[Scene modeling code data]
────────────────────────────────────────
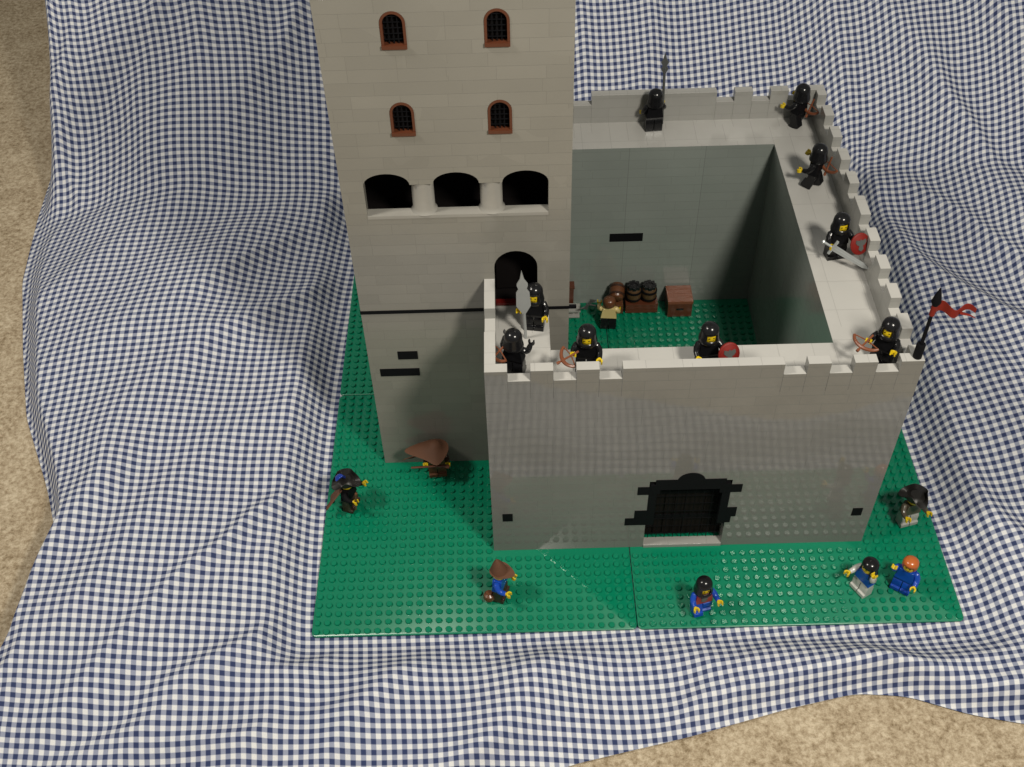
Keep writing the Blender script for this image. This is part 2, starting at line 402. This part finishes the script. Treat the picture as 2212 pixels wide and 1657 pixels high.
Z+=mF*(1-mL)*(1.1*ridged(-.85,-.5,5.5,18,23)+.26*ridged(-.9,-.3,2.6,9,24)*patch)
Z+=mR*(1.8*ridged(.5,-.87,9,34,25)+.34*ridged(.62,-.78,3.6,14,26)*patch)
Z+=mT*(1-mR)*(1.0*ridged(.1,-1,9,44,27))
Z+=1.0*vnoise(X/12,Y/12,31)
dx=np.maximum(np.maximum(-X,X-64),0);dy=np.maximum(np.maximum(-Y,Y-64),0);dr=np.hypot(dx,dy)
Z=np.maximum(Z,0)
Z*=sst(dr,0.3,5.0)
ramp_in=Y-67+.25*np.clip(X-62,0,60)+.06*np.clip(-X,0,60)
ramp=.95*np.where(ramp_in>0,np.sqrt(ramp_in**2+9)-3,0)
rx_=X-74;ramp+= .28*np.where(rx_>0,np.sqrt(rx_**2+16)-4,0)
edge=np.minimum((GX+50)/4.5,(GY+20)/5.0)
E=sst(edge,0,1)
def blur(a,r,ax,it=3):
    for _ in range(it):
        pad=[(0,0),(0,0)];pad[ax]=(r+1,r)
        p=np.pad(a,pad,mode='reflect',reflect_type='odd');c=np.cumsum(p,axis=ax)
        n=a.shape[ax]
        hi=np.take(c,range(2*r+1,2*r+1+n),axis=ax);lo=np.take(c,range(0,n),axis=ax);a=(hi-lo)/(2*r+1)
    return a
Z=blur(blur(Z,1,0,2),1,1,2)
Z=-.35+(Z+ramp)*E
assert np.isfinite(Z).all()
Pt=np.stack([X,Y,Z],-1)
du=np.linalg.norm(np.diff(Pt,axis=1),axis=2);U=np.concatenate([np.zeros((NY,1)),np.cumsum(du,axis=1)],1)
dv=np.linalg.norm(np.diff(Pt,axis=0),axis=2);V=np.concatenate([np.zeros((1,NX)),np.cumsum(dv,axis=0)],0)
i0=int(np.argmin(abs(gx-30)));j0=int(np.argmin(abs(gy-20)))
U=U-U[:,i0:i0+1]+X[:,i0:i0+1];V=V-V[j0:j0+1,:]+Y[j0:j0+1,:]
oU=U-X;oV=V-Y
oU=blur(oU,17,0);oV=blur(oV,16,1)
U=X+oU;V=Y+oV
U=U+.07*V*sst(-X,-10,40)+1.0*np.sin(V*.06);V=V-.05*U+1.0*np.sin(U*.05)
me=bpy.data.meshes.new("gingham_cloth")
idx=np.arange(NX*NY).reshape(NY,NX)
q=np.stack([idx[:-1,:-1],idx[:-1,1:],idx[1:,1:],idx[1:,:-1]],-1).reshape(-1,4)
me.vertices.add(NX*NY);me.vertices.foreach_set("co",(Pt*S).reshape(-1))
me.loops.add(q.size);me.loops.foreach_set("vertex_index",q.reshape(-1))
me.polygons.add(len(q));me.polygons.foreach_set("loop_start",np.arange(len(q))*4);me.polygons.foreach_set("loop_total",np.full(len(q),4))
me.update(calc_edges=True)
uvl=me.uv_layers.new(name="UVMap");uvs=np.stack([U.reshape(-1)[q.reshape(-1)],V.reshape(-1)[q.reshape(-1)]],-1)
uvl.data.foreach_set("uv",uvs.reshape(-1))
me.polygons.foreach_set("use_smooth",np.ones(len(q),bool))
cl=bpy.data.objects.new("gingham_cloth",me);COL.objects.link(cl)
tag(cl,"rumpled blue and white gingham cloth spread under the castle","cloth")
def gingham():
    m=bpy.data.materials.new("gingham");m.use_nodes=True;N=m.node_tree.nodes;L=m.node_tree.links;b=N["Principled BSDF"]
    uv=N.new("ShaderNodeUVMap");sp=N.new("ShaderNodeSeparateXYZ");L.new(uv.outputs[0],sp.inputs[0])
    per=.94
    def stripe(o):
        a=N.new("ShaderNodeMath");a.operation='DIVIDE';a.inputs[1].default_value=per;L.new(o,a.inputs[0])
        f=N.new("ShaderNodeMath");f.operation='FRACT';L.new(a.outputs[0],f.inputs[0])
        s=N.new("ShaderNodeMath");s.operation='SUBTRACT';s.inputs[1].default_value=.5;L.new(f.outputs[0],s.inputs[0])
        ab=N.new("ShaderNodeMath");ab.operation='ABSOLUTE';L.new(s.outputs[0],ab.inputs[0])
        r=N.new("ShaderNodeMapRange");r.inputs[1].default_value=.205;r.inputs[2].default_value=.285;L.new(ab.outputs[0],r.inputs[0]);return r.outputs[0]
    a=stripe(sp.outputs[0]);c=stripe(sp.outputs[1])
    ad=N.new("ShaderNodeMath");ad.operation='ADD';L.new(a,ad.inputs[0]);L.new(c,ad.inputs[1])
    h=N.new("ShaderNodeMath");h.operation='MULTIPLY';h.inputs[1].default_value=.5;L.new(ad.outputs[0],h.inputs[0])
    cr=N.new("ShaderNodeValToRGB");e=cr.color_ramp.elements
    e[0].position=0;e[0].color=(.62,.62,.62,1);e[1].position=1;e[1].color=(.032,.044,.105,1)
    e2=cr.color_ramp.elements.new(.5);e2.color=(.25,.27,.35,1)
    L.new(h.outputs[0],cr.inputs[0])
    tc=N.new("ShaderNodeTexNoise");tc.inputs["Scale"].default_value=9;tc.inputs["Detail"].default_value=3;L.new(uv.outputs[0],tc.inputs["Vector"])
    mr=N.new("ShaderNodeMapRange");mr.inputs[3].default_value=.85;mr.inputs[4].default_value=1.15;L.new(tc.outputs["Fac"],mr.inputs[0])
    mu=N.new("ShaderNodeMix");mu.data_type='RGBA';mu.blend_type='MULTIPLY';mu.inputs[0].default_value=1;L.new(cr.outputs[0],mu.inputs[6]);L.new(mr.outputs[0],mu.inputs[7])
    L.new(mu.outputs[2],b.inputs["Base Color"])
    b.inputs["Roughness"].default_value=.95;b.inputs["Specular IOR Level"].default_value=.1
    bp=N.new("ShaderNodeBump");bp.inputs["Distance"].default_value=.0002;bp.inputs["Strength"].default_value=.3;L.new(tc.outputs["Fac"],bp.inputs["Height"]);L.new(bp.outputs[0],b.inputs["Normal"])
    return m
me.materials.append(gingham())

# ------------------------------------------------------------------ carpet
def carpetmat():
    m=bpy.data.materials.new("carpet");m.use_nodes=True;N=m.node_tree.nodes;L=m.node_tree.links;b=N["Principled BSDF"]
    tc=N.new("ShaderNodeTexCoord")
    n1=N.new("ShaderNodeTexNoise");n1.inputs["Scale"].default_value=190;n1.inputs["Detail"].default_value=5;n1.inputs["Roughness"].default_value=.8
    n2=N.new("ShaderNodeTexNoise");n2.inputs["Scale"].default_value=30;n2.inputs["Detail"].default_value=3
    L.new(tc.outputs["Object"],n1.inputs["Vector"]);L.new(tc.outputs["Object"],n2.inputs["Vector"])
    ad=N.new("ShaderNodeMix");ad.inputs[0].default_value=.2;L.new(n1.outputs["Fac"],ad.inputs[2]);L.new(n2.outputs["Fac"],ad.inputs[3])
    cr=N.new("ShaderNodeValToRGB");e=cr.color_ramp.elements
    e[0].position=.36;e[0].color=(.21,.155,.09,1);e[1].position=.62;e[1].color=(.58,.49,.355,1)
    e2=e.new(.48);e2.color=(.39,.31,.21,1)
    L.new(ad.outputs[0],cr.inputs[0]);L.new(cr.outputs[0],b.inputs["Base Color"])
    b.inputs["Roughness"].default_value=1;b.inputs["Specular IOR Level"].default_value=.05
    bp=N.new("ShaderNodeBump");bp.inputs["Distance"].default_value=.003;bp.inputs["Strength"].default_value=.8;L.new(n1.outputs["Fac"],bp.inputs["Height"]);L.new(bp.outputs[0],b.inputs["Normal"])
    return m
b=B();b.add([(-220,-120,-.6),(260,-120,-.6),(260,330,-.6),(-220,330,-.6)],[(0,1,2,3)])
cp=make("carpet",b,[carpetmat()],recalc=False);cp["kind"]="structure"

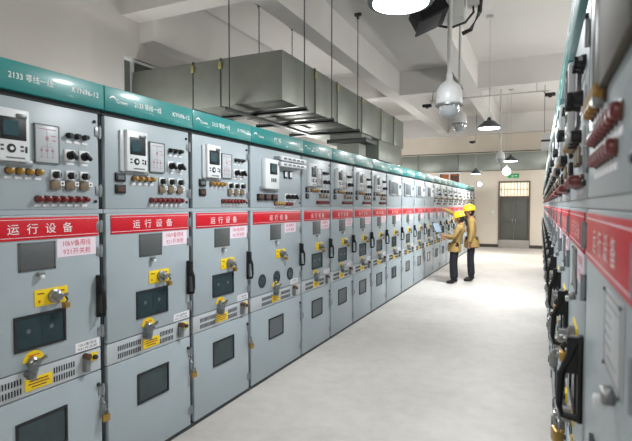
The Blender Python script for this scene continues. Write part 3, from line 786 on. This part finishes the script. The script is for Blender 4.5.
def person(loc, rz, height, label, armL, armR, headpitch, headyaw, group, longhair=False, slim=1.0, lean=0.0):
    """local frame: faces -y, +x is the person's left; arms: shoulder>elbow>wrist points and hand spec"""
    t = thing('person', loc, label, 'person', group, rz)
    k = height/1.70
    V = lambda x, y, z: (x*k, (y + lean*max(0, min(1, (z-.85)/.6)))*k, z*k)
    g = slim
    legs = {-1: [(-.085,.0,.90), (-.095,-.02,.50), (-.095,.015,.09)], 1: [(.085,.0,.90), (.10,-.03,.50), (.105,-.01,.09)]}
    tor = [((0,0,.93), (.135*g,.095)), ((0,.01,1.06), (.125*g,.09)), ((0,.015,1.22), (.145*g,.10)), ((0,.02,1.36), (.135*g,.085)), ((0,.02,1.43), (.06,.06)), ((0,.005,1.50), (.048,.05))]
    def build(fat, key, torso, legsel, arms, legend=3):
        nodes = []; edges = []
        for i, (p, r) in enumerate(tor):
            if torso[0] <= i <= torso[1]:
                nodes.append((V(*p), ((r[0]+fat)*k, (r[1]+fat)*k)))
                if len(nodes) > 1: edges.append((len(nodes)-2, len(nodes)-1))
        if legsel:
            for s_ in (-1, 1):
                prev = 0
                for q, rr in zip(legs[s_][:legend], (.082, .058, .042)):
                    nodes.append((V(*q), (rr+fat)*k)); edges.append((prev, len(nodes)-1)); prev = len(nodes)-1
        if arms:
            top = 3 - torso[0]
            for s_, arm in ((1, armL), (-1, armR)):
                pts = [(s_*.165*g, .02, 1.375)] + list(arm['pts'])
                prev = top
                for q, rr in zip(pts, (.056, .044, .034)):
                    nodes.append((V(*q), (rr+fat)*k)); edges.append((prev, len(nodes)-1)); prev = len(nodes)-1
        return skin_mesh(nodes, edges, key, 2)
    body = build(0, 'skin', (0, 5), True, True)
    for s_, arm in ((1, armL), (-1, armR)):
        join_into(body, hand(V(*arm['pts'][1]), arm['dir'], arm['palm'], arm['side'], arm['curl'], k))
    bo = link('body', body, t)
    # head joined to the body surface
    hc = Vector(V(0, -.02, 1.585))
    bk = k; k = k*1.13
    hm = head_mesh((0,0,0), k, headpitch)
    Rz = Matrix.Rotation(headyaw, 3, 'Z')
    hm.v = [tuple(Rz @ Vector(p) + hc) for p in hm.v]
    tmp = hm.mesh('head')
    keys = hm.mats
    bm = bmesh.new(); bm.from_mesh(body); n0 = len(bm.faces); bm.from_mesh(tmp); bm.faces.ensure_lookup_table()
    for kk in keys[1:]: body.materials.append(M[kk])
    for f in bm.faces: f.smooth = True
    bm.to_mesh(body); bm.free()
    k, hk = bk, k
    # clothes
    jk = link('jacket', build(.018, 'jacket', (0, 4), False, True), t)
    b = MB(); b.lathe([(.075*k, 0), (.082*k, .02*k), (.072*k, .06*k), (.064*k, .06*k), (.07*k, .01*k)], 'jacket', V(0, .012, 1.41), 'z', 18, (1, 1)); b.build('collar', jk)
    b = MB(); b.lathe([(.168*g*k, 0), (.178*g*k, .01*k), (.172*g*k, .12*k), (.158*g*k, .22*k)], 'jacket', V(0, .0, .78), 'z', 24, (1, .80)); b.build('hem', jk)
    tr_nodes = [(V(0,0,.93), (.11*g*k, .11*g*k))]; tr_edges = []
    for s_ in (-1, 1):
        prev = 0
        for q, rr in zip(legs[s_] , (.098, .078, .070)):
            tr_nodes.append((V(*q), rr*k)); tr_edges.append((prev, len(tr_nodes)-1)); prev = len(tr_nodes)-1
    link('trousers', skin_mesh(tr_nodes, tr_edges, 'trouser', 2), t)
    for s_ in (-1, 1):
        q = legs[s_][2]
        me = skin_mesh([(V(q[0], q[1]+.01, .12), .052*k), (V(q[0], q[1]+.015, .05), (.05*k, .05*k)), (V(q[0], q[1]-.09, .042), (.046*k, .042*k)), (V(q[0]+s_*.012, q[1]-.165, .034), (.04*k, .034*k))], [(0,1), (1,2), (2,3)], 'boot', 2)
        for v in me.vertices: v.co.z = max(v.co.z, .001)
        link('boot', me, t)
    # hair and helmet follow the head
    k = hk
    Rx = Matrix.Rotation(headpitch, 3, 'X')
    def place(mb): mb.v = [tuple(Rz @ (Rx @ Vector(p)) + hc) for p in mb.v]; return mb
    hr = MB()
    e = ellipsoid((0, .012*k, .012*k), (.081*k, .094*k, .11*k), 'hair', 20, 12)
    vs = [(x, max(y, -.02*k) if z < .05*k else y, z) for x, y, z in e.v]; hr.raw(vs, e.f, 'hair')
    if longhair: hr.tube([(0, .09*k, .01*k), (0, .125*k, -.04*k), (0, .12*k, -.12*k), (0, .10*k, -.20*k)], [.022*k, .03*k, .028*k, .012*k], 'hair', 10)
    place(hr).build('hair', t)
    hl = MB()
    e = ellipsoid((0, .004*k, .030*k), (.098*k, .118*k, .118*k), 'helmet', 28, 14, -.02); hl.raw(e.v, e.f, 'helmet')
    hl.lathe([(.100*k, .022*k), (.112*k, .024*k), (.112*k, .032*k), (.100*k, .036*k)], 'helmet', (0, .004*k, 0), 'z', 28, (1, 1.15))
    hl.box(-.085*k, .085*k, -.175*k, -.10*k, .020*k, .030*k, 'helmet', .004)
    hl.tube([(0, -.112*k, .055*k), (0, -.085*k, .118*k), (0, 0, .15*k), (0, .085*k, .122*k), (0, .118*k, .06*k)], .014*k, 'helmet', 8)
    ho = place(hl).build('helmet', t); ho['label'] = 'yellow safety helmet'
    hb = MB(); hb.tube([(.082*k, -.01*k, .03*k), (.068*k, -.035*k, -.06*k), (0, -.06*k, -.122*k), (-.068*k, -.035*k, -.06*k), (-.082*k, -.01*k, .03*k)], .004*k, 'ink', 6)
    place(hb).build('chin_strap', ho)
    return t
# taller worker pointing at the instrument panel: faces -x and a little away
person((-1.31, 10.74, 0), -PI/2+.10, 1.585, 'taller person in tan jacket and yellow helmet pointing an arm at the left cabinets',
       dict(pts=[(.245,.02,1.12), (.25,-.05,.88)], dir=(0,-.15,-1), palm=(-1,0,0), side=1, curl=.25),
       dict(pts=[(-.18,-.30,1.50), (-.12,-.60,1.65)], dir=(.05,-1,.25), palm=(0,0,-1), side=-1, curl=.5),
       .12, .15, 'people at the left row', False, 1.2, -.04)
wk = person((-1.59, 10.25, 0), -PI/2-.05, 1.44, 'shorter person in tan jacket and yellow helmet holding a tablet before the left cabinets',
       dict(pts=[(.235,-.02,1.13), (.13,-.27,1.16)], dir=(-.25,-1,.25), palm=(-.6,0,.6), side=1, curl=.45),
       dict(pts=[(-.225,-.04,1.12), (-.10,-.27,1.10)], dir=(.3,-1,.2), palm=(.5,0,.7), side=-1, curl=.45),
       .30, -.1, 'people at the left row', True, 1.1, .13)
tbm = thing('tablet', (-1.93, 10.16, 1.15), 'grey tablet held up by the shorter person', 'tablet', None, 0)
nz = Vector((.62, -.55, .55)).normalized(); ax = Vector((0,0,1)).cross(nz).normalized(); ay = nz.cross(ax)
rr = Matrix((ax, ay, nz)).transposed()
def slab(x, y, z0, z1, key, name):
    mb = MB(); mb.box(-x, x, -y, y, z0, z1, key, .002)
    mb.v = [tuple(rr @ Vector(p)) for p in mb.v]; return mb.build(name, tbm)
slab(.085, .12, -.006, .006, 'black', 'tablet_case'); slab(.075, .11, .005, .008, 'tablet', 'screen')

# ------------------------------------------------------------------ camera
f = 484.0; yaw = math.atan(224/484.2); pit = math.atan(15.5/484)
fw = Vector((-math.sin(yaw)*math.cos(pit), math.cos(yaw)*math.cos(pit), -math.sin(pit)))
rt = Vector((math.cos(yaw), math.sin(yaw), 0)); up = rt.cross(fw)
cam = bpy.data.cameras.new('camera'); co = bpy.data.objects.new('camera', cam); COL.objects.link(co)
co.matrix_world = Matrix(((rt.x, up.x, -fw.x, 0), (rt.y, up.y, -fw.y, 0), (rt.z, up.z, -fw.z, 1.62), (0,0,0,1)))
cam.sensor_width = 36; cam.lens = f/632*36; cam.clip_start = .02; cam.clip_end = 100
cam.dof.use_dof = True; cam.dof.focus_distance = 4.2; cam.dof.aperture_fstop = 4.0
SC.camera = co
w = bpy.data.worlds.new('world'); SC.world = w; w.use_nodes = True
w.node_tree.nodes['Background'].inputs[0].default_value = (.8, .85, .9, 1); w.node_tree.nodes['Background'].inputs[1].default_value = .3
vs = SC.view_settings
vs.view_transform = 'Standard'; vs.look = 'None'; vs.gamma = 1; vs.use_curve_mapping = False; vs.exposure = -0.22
────────────────────────────────────────
Using the material above, report each line where "Blender" occurs.

Keep writing the Blender script for this image. This is part 2, starting at line 402. This part finishes the script. Treat the picture as 2212 pixels wide and 1657 pixels high.
The Blender Python script for this scene continues. Write part 3, from line 786 on. This part finishes the script. The script is for Blender 4.5.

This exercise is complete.